O jogo não é uma droga comum. O tabagista fuma porque o seu cérebro pede; talvez se tenha convencido a si próprio que lhe dá prazer, mas é um pedido básico. O jogador de casino joga porque está com sorte. Porque “é desta vez”. Porque sente que “o seu número” vai sair agora.
Porque é que o jogador crê que tem um número, um número seu, um número que lhe dá sorte? O que é um número da sorte? De lhe onde veio essa ideia, e como se chega até ela?
Como é que uma grelha de números descreve uma relação quase espiritual, entre o jogador e o Universo, sob a forma de um número mágico? Como é que uma grelha consegue comunicar a alguém que no meio das regras todas infinitas do Universo, há uma que comunica especificamente com um ser humano específico?
Porque é que os benfiquistas vão ao estádio, porque é que querem ser ouvidos, ali, e não noutra ocasião?

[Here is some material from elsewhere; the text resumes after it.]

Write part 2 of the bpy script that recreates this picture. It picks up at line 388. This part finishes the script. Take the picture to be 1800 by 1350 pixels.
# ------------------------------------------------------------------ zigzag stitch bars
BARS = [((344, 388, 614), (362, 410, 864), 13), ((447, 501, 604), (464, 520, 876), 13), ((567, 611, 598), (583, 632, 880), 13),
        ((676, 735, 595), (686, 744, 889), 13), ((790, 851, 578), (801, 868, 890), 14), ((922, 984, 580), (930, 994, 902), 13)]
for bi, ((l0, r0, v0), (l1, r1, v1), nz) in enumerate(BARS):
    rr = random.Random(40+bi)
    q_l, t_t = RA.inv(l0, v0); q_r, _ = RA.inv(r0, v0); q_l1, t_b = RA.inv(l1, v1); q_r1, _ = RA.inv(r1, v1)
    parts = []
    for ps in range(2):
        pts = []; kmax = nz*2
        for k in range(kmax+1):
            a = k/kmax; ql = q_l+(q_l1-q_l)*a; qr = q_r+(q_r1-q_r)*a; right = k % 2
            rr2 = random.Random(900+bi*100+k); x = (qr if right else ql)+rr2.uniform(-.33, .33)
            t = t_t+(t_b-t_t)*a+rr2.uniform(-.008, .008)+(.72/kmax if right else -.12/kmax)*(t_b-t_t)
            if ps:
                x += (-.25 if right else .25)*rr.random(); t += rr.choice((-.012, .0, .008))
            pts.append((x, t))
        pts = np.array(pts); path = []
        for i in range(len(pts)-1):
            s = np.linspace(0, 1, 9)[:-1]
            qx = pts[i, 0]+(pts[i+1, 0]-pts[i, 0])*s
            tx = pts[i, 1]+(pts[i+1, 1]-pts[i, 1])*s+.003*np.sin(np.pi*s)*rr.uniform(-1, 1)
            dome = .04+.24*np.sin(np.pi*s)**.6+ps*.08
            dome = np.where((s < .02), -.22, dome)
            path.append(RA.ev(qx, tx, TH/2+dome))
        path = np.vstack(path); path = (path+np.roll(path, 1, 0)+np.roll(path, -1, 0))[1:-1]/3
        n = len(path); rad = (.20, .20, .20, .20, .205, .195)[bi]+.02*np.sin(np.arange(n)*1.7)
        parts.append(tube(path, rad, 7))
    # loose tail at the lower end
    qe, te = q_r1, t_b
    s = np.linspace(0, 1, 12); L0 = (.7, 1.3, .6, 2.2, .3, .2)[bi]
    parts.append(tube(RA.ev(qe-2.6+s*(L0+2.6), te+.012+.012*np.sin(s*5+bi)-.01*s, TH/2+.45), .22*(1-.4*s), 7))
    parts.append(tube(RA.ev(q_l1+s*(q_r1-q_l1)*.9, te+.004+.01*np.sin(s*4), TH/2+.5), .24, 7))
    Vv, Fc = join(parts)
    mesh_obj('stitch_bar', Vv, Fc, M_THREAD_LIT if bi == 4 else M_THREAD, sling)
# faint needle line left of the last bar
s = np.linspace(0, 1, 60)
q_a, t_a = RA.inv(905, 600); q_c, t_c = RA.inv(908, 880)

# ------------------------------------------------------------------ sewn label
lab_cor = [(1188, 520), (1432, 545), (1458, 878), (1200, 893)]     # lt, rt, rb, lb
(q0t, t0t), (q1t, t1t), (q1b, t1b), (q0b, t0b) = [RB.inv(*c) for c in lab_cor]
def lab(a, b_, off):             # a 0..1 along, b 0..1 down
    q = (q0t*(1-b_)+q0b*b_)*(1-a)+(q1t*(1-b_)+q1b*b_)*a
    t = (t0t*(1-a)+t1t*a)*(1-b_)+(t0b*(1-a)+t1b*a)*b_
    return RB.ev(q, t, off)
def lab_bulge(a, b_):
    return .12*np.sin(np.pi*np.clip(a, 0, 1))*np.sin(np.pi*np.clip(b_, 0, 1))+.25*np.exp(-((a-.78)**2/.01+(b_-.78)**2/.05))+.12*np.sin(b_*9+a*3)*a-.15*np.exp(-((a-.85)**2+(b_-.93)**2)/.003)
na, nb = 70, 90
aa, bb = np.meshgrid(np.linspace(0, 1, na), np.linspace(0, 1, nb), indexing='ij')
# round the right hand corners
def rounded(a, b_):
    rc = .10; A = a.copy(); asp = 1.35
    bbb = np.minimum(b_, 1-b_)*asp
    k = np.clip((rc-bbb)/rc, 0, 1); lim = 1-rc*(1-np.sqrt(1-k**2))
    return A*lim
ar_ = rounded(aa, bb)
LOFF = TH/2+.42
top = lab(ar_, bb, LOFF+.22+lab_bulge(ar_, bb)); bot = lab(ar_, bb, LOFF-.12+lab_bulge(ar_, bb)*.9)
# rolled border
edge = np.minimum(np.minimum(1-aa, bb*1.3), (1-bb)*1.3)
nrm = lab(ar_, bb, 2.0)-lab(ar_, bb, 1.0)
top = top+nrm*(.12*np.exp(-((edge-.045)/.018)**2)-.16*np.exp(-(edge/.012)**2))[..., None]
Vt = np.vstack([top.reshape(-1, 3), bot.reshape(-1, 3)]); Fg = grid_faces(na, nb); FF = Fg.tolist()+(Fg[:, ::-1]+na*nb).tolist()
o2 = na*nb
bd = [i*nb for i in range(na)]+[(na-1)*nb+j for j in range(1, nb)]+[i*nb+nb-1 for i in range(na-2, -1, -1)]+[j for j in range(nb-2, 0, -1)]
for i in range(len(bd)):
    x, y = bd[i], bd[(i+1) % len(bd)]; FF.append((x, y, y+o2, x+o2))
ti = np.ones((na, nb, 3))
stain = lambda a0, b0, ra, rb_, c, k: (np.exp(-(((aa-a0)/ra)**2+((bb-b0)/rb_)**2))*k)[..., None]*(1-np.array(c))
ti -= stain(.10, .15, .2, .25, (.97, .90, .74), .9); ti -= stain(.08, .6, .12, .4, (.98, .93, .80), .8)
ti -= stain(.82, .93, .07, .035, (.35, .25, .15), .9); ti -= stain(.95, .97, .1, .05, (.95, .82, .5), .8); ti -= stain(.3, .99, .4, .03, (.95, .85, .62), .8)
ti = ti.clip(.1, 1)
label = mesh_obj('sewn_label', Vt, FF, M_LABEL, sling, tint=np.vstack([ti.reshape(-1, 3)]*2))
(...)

Se a experiência não lhes transmitisse nada, porque é que haviam de ali estar?
O jogo não é um vício químico (será se pensarmos em química cerebral): é um vício intelectual. São as ideias que atraem, agarram e prendem.

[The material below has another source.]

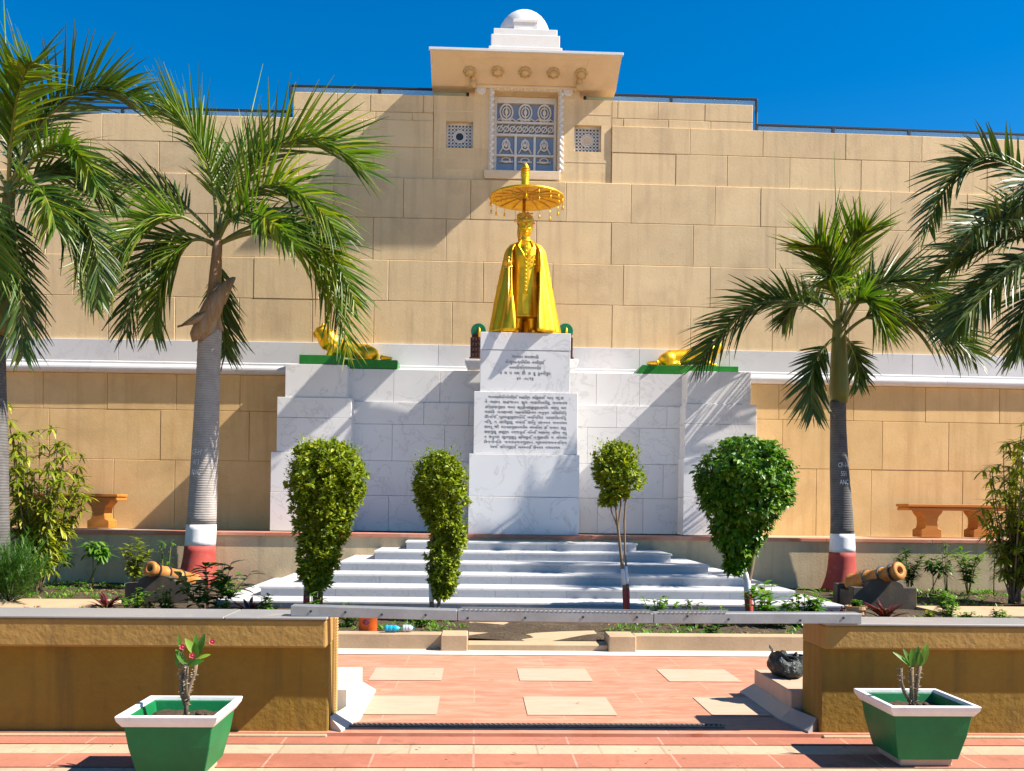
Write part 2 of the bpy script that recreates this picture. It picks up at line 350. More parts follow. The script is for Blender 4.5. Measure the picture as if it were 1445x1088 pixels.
rw = thing('retaining_wall', 'long plastered retaining wall with red stone coping under the terrace', 'wall', (0, YT, 0))
MB().box(-20, 20, YT, YT + .4, -.02, ZT - .05).build('wall_face', M_retain, rw, rw.location)
cp = MB(); x_ = -20
while x_ < 20:
    L_ = random.uniform(1.5, 2.1); cp.box(x_, x_ + L_ - .004, YT - .035, YT + .42, ZT - .05, ZT + .004); x_ += L_
cp.build('coping', M_redcop, rw, rw.location, bevel=.004)

# kerbs of the garden bed
def kerb(x0, x1, pier0, pier1, label):
    t = thing('garden_kerb', label, 'kerb', ((x0+x1)/2, YK, 0), 'plastered garden kerbs')
    MB().box(x0, x1, YK, YK + .16, 0, .150).build('kerb_wall', M_sand, t, t.location, bevel=.008)
    MB().box(pier0, pier1, YK - .10, YK + .20, 0, .156).build('kerb_end', M_sand, t, t.location, bevel=.008)
kl0, kl1 = X(622, 905, YK - .1), X(660, 905, YK - .1)
kr0, kr1 = X(859, 905, YK - .1), X(898, 905, YK - .1)
kerb(-10, kl0 + .001, kl0, kl1, 'low sandy garden kerb left of the entry path')
kerb(kr1 - .001, 10, kr0, kr1, 'low sandy garden kerb right of the entry path')

# ================================================================== STEPS
XC = .66
st = thing('marble_steps', 'white veined marble staircase with six stepped treads below the plinth', 'stairs', (XC, YT, 0))
D1, TR, RI, CT, W0 = 13.27, .535, .117, .392, 3.32
for i in range(6):
    yf = D1 - TR*i; z1 = .758 - RI*i; hw = W0/2 + CT*i; yb_ = YT - .005
    b = MB(); zt = .028
    b.box(XC-hw-.015, XC+hw+.015, yf - .02, yf + TR + (.0 if i else 0), z1 - zt, z1)       # nosed tread front
    nb = 3 + i
    s_ = MB()
    if i:
        # side returns of the tread
        b.box(XC-hw-.015, XC-hw+CT-.016, yf + TR + .001, yb_, z1 - zt, z1); b.box(XC+hw-CT+.016, XC+hw+.015, yf + TR + .001, yb_, z1 - zt, z1)
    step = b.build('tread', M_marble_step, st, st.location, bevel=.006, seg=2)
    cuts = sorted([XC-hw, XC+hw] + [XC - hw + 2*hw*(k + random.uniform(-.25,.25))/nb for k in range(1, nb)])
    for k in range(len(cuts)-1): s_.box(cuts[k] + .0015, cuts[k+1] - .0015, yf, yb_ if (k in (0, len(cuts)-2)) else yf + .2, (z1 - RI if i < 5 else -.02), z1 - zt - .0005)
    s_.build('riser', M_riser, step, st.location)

# ================================================================== PALACE WALL
YW = 15.45
pw = thing('palace_wall', 'tall cream palace wall of large blocks with marble band, domed rooftop pavilion and latticed window', 'building', (XC, YW, 0))
PO = pw.location
def courses(levels, yface, xlo, xhi, joints, skip=(), grow=True):
    b = MB()
    for k in range(len(levels) - 1):
        z0, z1 = levels[k], levels[k+1]
        js = sorted(joints[k]) if joints[k] else []
        a0, a1 = xlo[k] if isinstance(xlo, list) else xlo, xhi[k] if isinstance(xhi, list) else xhi
        xs = [a0] + [j for j in js if a0 + .2 < j < a1 - .2] + [a1]
        ext = [xs[0]]
        for q in xs[1:]:
            while q - ext[-1] > 2.6: ext.append(ext[-1] + random.uniform(1.3, 2.0) if q - ext[-1] > 3.6 else (ext[-1] + q)/2)
            ext.append(q)
        yo = yface[k] if isinstance(yface, list) else yface
        for p, q in zip(ext, ext[1:]):
            segs = [(p, q)]
            for (sx0, sx1, sz0, sz1) in skip:
                if z0 >= sz0 - .01 and z1 <= sz1 + .01:
                    segs = [s2 for (u, v) in segs for s2 in ((u, min(v, sx0)), (max(u, sx1), v)) if s2[1] - s2[0] > .02]
            for u, v in segs:
                d = random.uniform(-.004, .004)
                b.box(u + .0025, v - .0025, yo + d*.7, yo + .16, z0 + .0025, z1 - .0025)
    return b
def J(pxs, py, Y): return [at(p, py, Y).x for p in pxs]
# lower wall (below the marble band)
lv = [ZT - .02, 1.97, 2.80, 3.40]
jl = [J((158, 245, 420, 560, 690, 860, 960, 1080, 1153, 1231, 1362), 700, YW), J((66, 225, 351, 480, 640, 800, 990, 1105, 1247, 1342), 620, YW), J((57, 149, 248, 338, 450, 620, 760, 900, 1100, 1206, 1309, 1415), 560, YW)]
courses(lv, YW, -16, 17, jl).build('lower_wall', M_wall_lo, pw, PO, bevel=.006)
def segbox(b, x0, x1, *r):
    n = max(1, int((x1 - x0)/1.2))
    for k in range(n): b.box(x0 + (x1 - x0)*k/n, x0 + (x1 - x0)*(k+1)/n, *r)
    return b
segbox(MB(), -16, 17, YW + .02, YW + .5, ZT - .02, 3.42).build('lower_backing', M_mortar_lo, pw, PO)
# marble band with bullnose
bn = MB(); x_ = -16
while x_ < 17:
    L_ = random.uniform(1.5, 1.9); bn.box(x_ + .003, x_ + L_ - .003, YW - .03, YW + .3, 3.60, 3.955); x_ += L_
bandp = bn.build('marble_band', M_marble_band, pw, PO, bevel=.004)
prof = [(YW + .1, 3.40)] + [(YW - .045, 3.402)] + [(YW - .06 - .05*math.sin(a), 3.475 - .065*math.cos(a)) for a in [math.pi*k/8 for k in range(9)]] + [(YW - .05, 3.552), (YW - .05, 3.585), (YW - .035, 3.60), (YW + .1, 3.60)]
mo = MB(); x_ = -16
while x_ < 17:
    mo.prism_x(prof[::-1], x_ + .002, x_ + 2.4 - .002); x_ += 2.4
mo.build('moulding', M_marble_band, bandp, PO, smooth=False)
# upper wall
ys = [YW + .02, YW + .02, YW + .03, YW + .03, YW + .06, YW + .06, YW + .085, YW + .085]
lu = [3.955, 4.685, 5.37, 6.08, 6.75, 7.28, 7.73, 7.87, 8.17]
xa, xb = at(412, 145, YW).x, at(1065, 165, YW).x
ju = [J((60, 150, 245, 336, 440, 527, 638, 752, 864, 975, 1091, 1200, 1320, 1420), 460, YW),
      J((100, 221, 357, 450, 548, 682, 780, 880, 1003, 1110, 1230, 1350), 400, YW),
      J((60, 170, 290, 410, 526, 629, 757, 863, 979, 1096, 1190, 1300, 1400), 345, YW),
      J((30, 150, 260, 370, 470, 569, 664, 799, 891, 1010, 1075, 1260, 1370), 285, YW),
      J((122, 221, 320, 420, 526, 611, 864, 955, 1028, 1117, 1219, 1288, 1400), 230, YW),
      J((60, 140, 240, 340, 440, 511, 611, 864, 975, 1079, 1197, 1306, 1400), 190, YW),
      J((454, 529, 581, 611, 864, 881, 945, 1005), 170, YW),
      J((474, 522, 597, 668, 820, 873, 930, 997), 150, YW)]
bx0, bx1 = at(611, 200, YW).x, at(864, 200, YW).x
skip = [(bx0, bx1, 6.75, 8.2)]
xlo = [-16]*6 + [xa]*2; xhi = [17]*6 + [xb]*2
courses(lu, ys, xlo, xhi, ju, skip).build('upper_wall', M_wall_up, pw, PO, bevel=.007)
ub = MB()
segbox(ub, -16, bx0 - .01, YW + .10, YW + .7, 3.96, 7.72); segbox(ub, bx1 + .01, 17, YW + .10, YW + .7, 3.96, 7.72); segbox(ub, bx0 - .01, bx1 + .01, YW + .10, YW + .7, 3.96, 6.74)
segbox(ub, xa + .02, bx0 - .01, YW + .11, YW + .7, 7.72, 8.155); segbox(ub, bx1 + .01, xb - .02, YW + .11, YW + .7, 7.72, 8.155)
ub.build('upper_backing', M_mortar, pw, PO)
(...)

E se o jogo é um meio de comunicação forte, porque é que não pode ser arte?
O meu sobrinho tem um jogo no telemóvel. É um homem que corre, e ele tem que usar os dedos dele para desviá-lo de obstáculos pelo caminho. Se o homem tropeça, o meu sobrinho perde: o jogo diz-lhe que se ele não chegar o fim do trajecto sem tropeçar, perde.
O meu sobrinho é um rapaz adolescente, e recentemente tem tido um aproveitamento escolar abaixo da média. Por causa disso, a mãe disse-lhe: “se no final deste período tiveres más notas, perdes o telemóvel”.
A minha irmã está a educar o seu filho; está transmitir-lhe valores, construir a pessoa que ele vai ser no futuro.
No entanto, há um paralelo entre a minha irmã e o telemóvel do seu filho, notaram?
“Se fazes isto, perdes; se fazes isto, ganhas.”
Esqueçam por momentos a imagem das crianças agarradas ao telemóvel, ou aos comandos na Fnac, pensem mais longe: pergunto-vos, e perguntem-se a vocês próprios: o que é um jogo?
Pensem nisto. Guardem isto convosco e vão pensando.